DESCRIPTION OF THE TASK - Output the full material exactly as it appears here.

GIVEN DATA -
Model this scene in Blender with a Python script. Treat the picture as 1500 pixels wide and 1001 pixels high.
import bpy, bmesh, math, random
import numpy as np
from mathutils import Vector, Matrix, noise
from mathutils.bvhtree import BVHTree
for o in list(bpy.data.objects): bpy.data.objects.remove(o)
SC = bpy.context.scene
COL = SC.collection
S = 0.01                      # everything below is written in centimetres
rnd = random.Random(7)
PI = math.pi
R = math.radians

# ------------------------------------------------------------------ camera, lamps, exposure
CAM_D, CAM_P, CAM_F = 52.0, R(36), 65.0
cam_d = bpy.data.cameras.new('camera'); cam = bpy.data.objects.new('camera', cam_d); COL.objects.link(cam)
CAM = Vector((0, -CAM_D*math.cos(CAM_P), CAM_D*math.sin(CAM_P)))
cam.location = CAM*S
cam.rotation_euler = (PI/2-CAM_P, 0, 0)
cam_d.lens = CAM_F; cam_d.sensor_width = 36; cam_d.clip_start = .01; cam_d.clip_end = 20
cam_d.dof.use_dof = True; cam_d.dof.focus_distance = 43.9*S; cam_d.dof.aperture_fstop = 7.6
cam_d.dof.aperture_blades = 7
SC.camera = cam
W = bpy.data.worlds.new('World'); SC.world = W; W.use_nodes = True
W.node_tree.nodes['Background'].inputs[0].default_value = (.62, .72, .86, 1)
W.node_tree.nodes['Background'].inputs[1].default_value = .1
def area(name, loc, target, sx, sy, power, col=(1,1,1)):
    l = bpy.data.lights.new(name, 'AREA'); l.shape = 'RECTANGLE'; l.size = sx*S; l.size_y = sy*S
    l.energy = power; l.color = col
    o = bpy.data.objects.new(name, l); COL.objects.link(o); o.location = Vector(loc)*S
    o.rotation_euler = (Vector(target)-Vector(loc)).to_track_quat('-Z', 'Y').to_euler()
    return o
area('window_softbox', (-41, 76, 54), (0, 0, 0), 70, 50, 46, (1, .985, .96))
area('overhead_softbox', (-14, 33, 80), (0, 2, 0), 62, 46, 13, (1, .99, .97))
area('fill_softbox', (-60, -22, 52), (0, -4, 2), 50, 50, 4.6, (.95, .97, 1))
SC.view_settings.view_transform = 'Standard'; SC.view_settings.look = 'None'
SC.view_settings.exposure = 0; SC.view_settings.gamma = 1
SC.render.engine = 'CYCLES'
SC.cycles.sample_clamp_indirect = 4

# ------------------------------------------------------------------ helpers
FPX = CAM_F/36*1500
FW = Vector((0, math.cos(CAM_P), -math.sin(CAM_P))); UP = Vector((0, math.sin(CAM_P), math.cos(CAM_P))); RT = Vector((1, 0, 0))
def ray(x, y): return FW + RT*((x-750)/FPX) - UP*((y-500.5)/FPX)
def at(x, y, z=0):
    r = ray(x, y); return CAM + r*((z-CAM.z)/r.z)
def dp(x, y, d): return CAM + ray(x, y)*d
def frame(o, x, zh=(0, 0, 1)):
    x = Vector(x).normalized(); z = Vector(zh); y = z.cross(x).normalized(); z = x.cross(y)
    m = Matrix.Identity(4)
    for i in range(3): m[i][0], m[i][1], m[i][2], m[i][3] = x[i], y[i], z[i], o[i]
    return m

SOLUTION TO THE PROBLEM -
Model this scene in Blender with a Python script. Treat the picture as 1500 pixels wide and 1001 pixels high.
import bpy, bmesh, math, random
import numpy as np
from mathutils import Vector, Matrix, noise
from mathutils.bvhtree import BVHTree
for o in list(bpy.data.objects): bpy.data.objects.remove(o)
SC = bpy.context.scene
COL = SC.collection
S = 0.01                      # everything below is written in centimetres
rnd = random.Random(7)
PI = math.pi
R = math.radians

# ------------------------------------------------------------------ camera, lamps, exposure
CAM_D, CAM_P, CAM_F = 52.0, R(36), 65.0
cam_d = bpy.data.cameras.new('camera'); cam = bpy.data.objects.new('camera', cam_d); COL.objects.link(cam)
CAM = Vector((0, -CAM_D*math.cos(CAM_P), CAM_D*math.sin(CAM_P)))
cam.location = CAM*S
cam.rotation_euler = (PI/2-CAM_P, 0, 0)
cam_d.lens = CAM_F; cam_d.sensor_width = 36; cam_d.clip_start = .01; cam_d.clip_end = 20
cam_d.dof.use_dof = True; cam_d.dof.focus_distance = 43.9*S; cam_d.dof.aperture_fstop = 7.6
cam_d.dof.aperture_blades = 7
SC.camera = cam
W = bpy.data.worlds.new('World'); SC.world = W; W.use_nodes = True
W.node_tree.nodes['Background'].inputs[0].default_value = (.62, .72, .86, 1)
W.node_tree.nodes['Background'].inputs[1].default_value = .1
def area(name, loc, target, sx, sy, power, col=(1,1,1)):
    l = bpy.data.lights.new(name, 'AREA'); l.shape = 'RECTANGLE'; l.size = sx*S; l.size_y = sy*S
    l.energy = power; l.color = col
    o = bpy.data.objects.new(name, l); COL.objects.link(o); o.location = Vector(loc)*S
    o.rotation_euler = (Vector(target)-Vector(loc)).to_track_quat('-Z', 'Y').to_euler()
    return o
area('window_softbox', (-41, 76, 54), (0, 0, 0), 70, 50, 46, (1, .985, .96))
area('overhead_softbox', (-14, 33, 80), (0, 2, 0), 62, 46, 13, (1, .99, .97))
area('fill_softbox', (-60, -22, 52), (0, -4, 2), 50, 50, 4.6, (.95, .97, 1))
SC.view_settings.view_transform = 'Standard'; SC.view_settings.look = 'None'
SC.view_settings.exposure = 0; SC.view_settings.gamma = 1
SC.render.engine = 'CYCLES'
SC.cycles.sample_clamp_indirect = 4

# ------------------------------------------------------------------ helpers
FPX = CAM_F/36*1500
FW = Vector((0, math.cos(CAM_P), -math.sin(CAM_P))); UP = Vector((0, math.sin(CAM_P), math.cos(CAM_P))); RT = Vector((1, 0, 0))
def ray(x, y): return FW + RT*((x-750)/FPX) - UP*((y-500.5)/FPX)
def at(x, y, z=0):
    r = ray(x, y); return CAM + r*((z-CAM.z)/r.z)
def dp(x, y, d): return CAM + ray(x, y)*d
def frame(o, x, zh=(0, 0, 1)):
    x = Vector(x).normalized(); z = Vector(zh); y = z.cross(x).normalized(); z = x.cross(y)
    m = Matrix.Identity(4)
    for i in range(3): m[i][0], m[i][1], m[i][2], m[i][3] = x[i], y[i], z[i], o[i]
    return m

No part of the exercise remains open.